Viele Städte suchen derzeit noch händeringend nach geeigneten Bewerbern. Essen etwa braucht 1.600 Kandidaten für die Auswahl - bislang sind nach Angaben einer Sprecherin erst 700 Bewerbungen eingegangen. Auch in Aachen, Münster und Bonn fehlen noch etwa die Hälfte der Kandidaten. Köln dagegen hat nach Angaben eines Sprechers bereits die erforderliche Zahl von fast 3.300 Kandidaten erreicht, dort sind nur noch Bewerbungen als Jugendschöffe möglich.

Tiefe Einblicke in unsere Gesellschaft

Haßdenteufel findet den Job des Schöffens sehr spannend. "Das gibt Einblicke in die Gesellschaft", erzählte er dem WDR. Auch der Journalist Jonas Reese ist als ehrenamtlicher Schöffe tätig. "Ich war neugierig auf den Justizapparat. Was passiert da eigentlich?", sagte er zum WDR. Seiner Verantwortung ist er sich bewusst: "Mit meiner Entscheidung beeinflusse ich das Leben eines anderen Menschen."

Arbeitgeber muss Schöffen für Verhandlungen freistellen

Wie werde ich eigentlich Schöffe?

Wie werde ich eigentlich Schöffe?

Mit dem Amt des Schöffen sind auch Verpflichtungen verbunden. Man kann vom Amt des Schöffen nicht einfach zurücktreten. Und zu den Sitzungen muss man erscheinen, es gibt nur wenige Ausnahmen. Dafür werden die Schöffen von ihrem Arbeitgeber freigestellt, etwaige Verdienstausfälle werden erstattet, allerdings nur mit 24 Euro pro Stunde.

Die Ehrenamtler können jährlich bei bis zu zwölf Prozessen eingesetzt werden, die oft aus mehreren Verhandlungstagen bestehen. Jedes Urteil wird mit einer Zwei-Drittel-Mehrheit der Mitglieder des Gerichts gefasst. Gegen die Stimmen beider Schöffen kann somit kein Angeklagter verurteilt werden.

Die Tätigkeit als Schöffe ist auch ein Dienst an der Demokratie.
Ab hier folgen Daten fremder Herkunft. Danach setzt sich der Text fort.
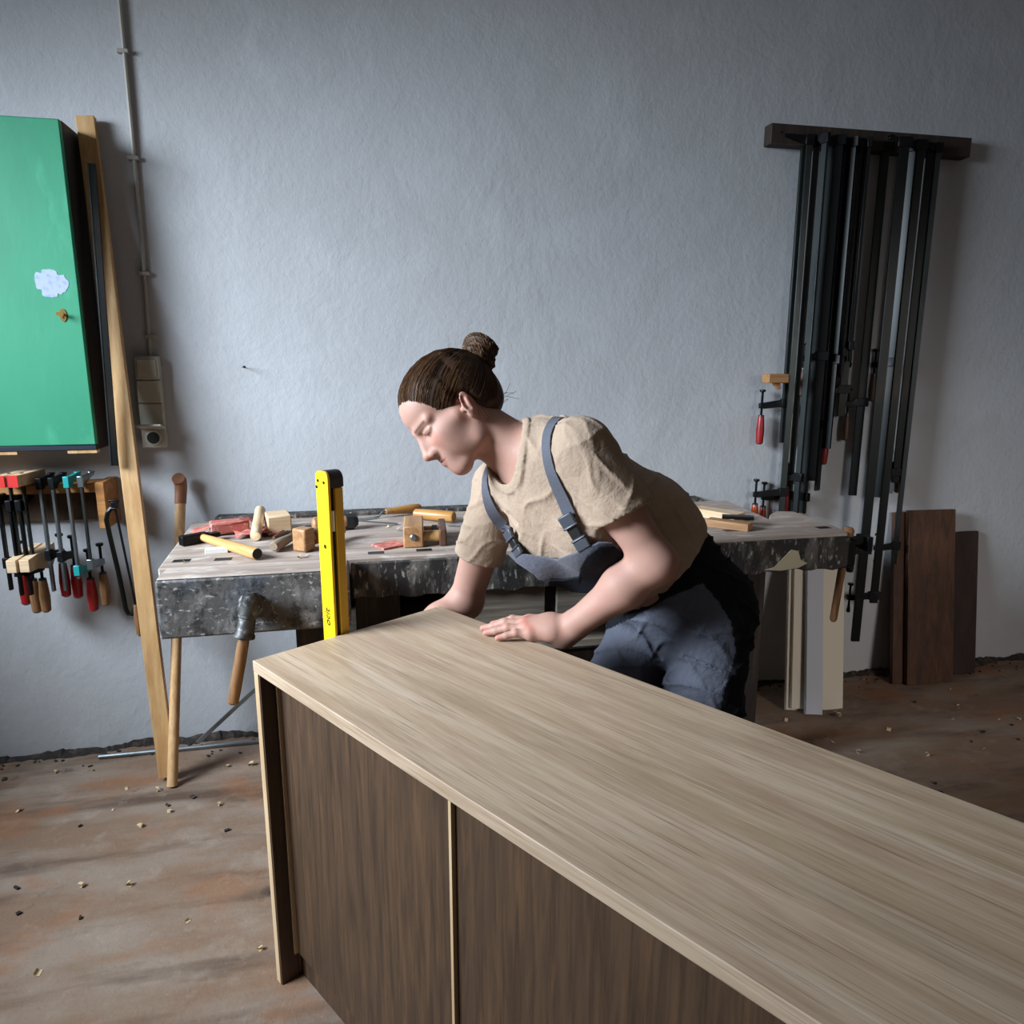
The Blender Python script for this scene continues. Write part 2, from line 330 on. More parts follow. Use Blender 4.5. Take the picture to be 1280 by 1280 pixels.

Mancherorts besteht die Sorge, dass sich beispielsweise Rechtsextreme ein Schöffenamt sichern könnten, um Urteile in ihrem Sinne zu beeinflussen. "Sollten die Kommunen Zweifel an der Verfassungstreue einer Bewerberin oder eines Bewerbers haben, steht es ihnen frei, neben dem Verfassungsschutz auch die Staatsschutzdienststellen der Polizei zu kontaktieren", erklärt das NRW-Justizministerium dazu.